:: WRITTEN INSTRUCTION ::
Each line that follows is to be retyped exactly.
-- start of GIVEN INFORMATION --
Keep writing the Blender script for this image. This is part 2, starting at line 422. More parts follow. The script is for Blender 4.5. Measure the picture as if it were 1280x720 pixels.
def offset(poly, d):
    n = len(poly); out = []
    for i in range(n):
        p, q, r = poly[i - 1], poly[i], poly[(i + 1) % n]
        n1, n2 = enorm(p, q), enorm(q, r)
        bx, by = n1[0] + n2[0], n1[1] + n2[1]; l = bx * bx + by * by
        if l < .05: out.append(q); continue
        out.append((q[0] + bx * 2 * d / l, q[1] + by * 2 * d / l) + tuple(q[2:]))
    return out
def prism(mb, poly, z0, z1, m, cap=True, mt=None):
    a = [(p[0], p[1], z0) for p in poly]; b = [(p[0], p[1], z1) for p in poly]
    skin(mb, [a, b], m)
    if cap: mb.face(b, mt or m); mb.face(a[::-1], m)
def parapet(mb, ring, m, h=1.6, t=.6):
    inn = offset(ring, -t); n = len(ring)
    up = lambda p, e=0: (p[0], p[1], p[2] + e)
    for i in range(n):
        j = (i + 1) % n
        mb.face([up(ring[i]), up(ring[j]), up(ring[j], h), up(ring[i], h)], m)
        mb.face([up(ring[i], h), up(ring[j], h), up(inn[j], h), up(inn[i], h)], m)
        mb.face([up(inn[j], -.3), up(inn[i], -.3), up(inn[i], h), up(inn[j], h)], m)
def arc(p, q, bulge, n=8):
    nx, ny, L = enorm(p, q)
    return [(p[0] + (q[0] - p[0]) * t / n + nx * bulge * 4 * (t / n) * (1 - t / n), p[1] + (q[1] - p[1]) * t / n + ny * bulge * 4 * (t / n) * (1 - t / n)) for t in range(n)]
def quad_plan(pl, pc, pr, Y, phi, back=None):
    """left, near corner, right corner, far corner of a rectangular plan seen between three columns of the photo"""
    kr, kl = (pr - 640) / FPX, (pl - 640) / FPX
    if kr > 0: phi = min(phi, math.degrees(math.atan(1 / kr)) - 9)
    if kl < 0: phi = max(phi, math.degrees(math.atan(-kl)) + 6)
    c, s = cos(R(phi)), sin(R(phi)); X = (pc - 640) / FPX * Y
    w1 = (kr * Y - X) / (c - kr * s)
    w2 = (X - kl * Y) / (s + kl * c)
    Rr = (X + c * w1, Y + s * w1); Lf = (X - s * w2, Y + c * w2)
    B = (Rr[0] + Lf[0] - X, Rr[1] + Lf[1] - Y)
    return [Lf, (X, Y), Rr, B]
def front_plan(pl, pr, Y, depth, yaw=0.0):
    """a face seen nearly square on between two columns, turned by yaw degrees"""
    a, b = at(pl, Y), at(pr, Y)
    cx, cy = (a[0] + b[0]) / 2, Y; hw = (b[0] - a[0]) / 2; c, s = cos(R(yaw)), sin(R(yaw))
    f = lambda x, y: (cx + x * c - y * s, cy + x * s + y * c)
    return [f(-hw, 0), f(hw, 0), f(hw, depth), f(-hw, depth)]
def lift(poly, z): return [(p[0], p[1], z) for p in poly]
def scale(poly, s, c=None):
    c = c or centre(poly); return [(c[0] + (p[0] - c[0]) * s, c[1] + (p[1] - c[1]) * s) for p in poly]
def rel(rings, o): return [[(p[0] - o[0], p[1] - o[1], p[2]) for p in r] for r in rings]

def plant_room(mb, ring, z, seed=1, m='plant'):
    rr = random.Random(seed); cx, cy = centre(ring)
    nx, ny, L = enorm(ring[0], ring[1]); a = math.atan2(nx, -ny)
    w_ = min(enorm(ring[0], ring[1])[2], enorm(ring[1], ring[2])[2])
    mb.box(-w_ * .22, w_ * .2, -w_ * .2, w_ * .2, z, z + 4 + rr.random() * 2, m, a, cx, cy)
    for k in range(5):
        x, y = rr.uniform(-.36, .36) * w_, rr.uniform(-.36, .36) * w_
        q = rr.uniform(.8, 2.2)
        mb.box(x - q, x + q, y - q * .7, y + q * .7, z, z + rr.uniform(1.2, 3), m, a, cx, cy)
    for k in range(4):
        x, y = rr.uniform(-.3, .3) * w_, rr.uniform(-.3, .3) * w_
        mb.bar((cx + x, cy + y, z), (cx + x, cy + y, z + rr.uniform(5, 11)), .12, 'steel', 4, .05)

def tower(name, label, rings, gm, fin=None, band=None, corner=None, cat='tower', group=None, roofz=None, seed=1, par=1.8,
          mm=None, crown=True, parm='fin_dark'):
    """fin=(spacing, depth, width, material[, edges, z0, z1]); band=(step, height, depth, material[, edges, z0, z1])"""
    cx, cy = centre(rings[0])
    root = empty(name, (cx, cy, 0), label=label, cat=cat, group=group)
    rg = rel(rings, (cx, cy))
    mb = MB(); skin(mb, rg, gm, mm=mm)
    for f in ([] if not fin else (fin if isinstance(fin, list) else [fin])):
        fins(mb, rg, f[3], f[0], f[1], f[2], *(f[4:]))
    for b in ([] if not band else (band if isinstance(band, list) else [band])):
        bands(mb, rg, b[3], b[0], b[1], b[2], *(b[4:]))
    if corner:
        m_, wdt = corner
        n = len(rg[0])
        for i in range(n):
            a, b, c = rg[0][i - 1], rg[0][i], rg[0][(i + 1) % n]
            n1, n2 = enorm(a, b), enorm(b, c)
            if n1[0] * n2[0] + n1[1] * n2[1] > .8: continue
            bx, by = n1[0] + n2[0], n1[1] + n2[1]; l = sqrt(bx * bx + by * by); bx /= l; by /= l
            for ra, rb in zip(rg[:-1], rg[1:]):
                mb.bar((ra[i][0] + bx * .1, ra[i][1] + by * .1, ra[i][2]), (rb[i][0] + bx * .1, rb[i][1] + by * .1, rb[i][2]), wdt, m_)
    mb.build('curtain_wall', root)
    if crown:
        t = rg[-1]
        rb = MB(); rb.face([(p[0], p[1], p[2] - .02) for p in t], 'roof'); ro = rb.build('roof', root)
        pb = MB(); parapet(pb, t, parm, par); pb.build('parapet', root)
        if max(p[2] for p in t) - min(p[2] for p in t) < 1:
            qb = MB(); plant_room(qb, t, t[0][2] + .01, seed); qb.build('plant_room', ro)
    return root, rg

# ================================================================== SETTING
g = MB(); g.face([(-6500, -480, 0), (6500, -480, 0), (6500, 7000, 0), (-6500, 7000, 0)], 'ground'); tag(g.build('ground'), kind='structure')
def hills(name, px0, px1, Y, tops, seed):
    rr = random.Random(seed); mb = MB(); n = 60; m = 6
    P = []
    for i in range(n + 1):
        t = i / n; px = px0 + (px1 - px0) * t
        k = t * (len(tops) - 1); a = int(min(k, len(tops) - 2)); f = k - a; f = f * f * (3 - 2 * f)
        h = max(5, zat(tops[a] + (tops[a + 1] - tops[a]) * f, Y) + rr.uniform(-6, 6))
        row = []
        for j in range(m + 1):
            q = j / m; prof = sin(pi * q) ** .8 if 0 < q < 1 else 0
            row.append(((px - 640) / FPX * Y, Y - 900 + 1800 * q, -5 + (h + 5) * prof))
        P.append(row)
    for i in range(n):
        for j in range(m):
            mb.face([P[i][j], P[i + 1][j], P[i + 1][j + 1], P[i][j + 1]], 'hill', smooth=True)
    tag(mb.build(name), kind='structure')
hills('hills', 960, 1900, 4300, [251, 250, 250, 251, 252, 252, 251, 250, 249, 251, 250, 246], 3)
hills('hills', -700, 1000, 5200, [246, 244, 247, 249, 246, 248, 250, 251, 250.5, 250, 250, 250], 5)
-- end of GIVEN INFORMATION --
:: OUTPUT FOR THIS EXERCISE ::
Keep writing the Blender script for this image. This is part 2, starting at line 422. More parts follow. The script is for Blender 4.5. Measure the picture as if it were 1280x720 pixels.
def offset(poly, d):
    n = len(poly); out = []
    for i in range(n):
        p, q, r = poly[i - 1], poly[i], poly[(i + 1) % n]
        n1, n2 = enorm(p, q), enorm(q, r)
        bx, by = n1[0] + n2[0], n1[1] + n2[1]; l = bx * bx + by * by
        if l < .05: out.append(q); continue
        out.append((q[0] + bx * 2 * d / l, q[1] + by * 2 * d / l) + tuple(q[2:]))
    return out
def prism(mb, poly, z0, z1, m, cap=True, mt=None):
    a = [(p[0], p[1], z0) for p in poly]; b = [(p[0], p[1], z1) for p in poly]
    skin(mb, [a, b], m)
    if cap: mb.face(b, mt or m); mb.face(a[::-1], m)
def parapet(mb, ring, m, h=1.6, t=.6):
    inn = offset(ring, -t); n = len(ring)
    up = lambda p, e=0: (p[0], p[1], p[2] + e)
    for i in range(n):
        j = (i + 1) % n
        mb.face([up(ring[i]), up(ring[j]), up(ring[j], h), up(ring[i], h)], m)
        mb.face([up(ring[i], h), up(ring[j], h), up(inn[j], h), up(inn[i], h)], m)
        mb.face([up(inn[j], -.3), up(inn[i], -.3), up(inn[i], h), up(inn[j], h)], m)
def arc(p, q, bulge, n=8):
    nx, ny, L = enorm(p, q)
    return [(p[0] + (q[0] - p[0]) * t / n + nx * bulge * 4 * (t / n) * (1 - t / n), p[1] + (q[1] - p[1]) * t / n + ny * bulge * 4 * (t / n) * (1 - t / n)) for t in range(n)]
def quad_plan(pl, pc, pr, Y, phi, back=None):
    """left, near corner, right corner, far corner of a rectangular plan seen between three columns of the photo"""
    kr, kl = (pr - 640) / FPX, (pl - 640) / FPX
    if kr > 0: phi = min(phi, math.degrees(math.atan(1 / kr)) - 9)
    if kl < 0: phi = max(phi, math.degrees(math.atan(-kl)) + 6)
    c, s = cos(R(phi)), sin(R(phi)); X = (pc - 640) / FPX * Y
    w1 = (kr * Y - X) / (c - kr * s)
    w2 = (X - kl * Y) / (s + kl * c)
    Rr = (X + c * w1, Y + s * w1); Lf = (X - s * w2, Y + c * w2)
    B = (Rr[0] + Lf[0] - X, Rr[1] + Lf[1] - Y)
    return [Lf, (X, Y), Rr, B]
def front_plan(pl, pr, Y, depth, yaw=0.0):
    """a face seen nearly square on between two columns, turned by yaw degrees"""
    a, b = at(pl, Y), at(pr, Y)
    cx, cy = (a[0] + b[0]) / 2, Y; hw = (b[0] - a[0]) / 2; c, s = cos(R(yaw)), sin(R(yaw))
    f = lambda x, y: (cx + x * c - y * s, cy + x * s + y * c)
    return [f(-hw, 0), f(hw, 0), f(hw, depth), f(-hw, depth)]
def lift(poly, z): return [(p[0], p[1], z) for p in poly]
def scale(poly, s, c=None):
    c = c or centre(poly); return [(c[0] + (p[0] - c[0]) * s, c[1] + (p[1] - c[1]) * s) for p in poly]
def rel(rings, o): return [[(p[0] - o[0], p[1] - o[1], p[2]) for p in r] for r in rings]

def plant_room(mb, ring, z, seed=1, m='plant'):
    rr = random.Random(seed); cx, cy = centre(ring)
    nx, ny, L = enorm(ring[0], ring[1]); a = math.atan2(nx, -ny)
    w_ = min(enorm(ring[0], ring[1])[2], enorm(ring[1], ring[2])[2])
    mb.box(-w_ * .22, w_ * .2, -w_ * .2, w_ * .2, z, z + 4 + rr.random() * 2, m, a, cx, cy)
    for k in range(5):
        x, y = rr.uniform(-.36, .36) * w_, rr.uniform(-.36, .36) * w_
        q = rr.uniform(.8, 2.2)
        mb.box(x - q, x + q, y - q * .7, y + q * .7, z, z + rr.uniform(1.2, 3), m, a, cx, cy)
    for k in range(4):
        x, y = rr.uniform(-.3, .3) * w_, rr.uniform(-.3, .3) * w_
        mb.bar((cx + x, cy + y, z), (cx + x, cy + y, z + rr.uniform(5, 11)), .12, 'steel', 4, .05)

def tower(name, label, rings, gm, fin=None, band=None, corner=None, cat='tower', group=None, roofz=None, seed=1, par=1.8,
          mm=None, crown=True, parm='fin_dark'):
    """fin=(spacing, depth, width, material[, edges, z0, z1]); band=(step, height, depth, material[, edges, z0, z1])"""
    cx, cy = centre(rings[0])
    root = empty(name, (cx, cy, 0), label=label, cat=cat, group=group)
    rg = rel(rings, (cx, cy))
    mb = MB(); skin(mb, rg, gm, mm=mm)
    for f in ([] if not fin else (fin if isinstance(fin, list) else [fin])):
        fins(mb, rg, f[3], f[0], f[1], f[2], *(f[4:]))
    for b in ([] if not band else (band if isinstance(band, list) else [band])):
        bands(mb, rg, b[3], b[0], b[1], b[2], *(b[4:]))
    if corner:
        m_, wdt = corner
        n = len(rg[0])
        for i in range(n):
            a, b, c = rg[0][i - 1], rg[0][i], rg[0][(i + 1) % n]
            n1, n2 = enorm(a, b), enorm(b, c)
            if n1[0] * n2[0] + n1[1] * n2[1] > .8: continue
            bx, by = n1[0] + n2[0], n1[1] + n2[1]; l = sqrt(bx * bx + by * by); bx /= l; by /= l
            for ra, rb in zip(rg[:-1], rg[1:]):
                mb.bar((ra[i][0] + bx * .1, ra[i][1] + by * .1, ra[i][2]), (rb[i][0] + bx * .1, rb[i][1] + by * .1, rb[i][2]), wdt, m_)
    mb.build('curtain_wall', root)
    if crown:
        t = rg[-1]
        rb = MB(); rb.face([(p[0], p[1], p[2] - .02) for p in t], 'roof'); ro = rb.build('roof', root)
        pb = MB(); parapet(pb, t, parm, par); pb.build('parapet', root)
        if max(p[2] for p in t) - min(p[2] for p in t) < 1:
            qb = MB(); plant_room(qb, t, t[0][2] + .01, seed); qb.build('plant_room', ro)
    return root, rg

# ================================================================== SETTING
g = MB(); g.face([(-6500, -480, 0), (6500, -480, 0), (6500, 7000, 0), (-6500, 7000, 0)], 'ground'); tag(g.build('ground'), kind='structure')
def hills(name, px0, px1, Y, tops, seed):
    rr = random.Random(seed); mb = MB(); n = 60; m = 6
    P = []
    for i in range(n + 1):
        t = i / n; px = px0 + (px1 - px0) * t
        k = t * (len(tops) - 1); a = int(min(k, len(tops) - 2)); f = k - a; f = f * f * (3 - 2 * f)
        h = max(5, zat(tops[a] + (tops[a + 1] - tops[a]) * f, Y) + rr.uniform(-6, 6))
        row = []
        for j in range(m + 1):
            q = j / m; prof = sin(pi * q) ** .8 if 0 < q < 1 else 0
            row.append(((px - 640) / FPX * Y, Y - 900 + 1800 * q, -5 + (h + 5) * prof))
        P.append(row)
    for i in range(n):
        for j in range(m):
            mb.face([P[i][j], P[i + 1][j], P[i + 1][j + 1], P[i][j + 1]], 'hill', smooth=True)
    tag(mb.build(name), kind='structure')
hills('hills', 960, 1900, 4300, [251, 250, 250, 251, 252, 252, 251, 250, 249, 251, 250, 246], 3)
hills('hills', -700, 1000, 5200, [246, 244, 247, 249, 246, 248, 250, 251, 250.5, 250, 250, 250], 5)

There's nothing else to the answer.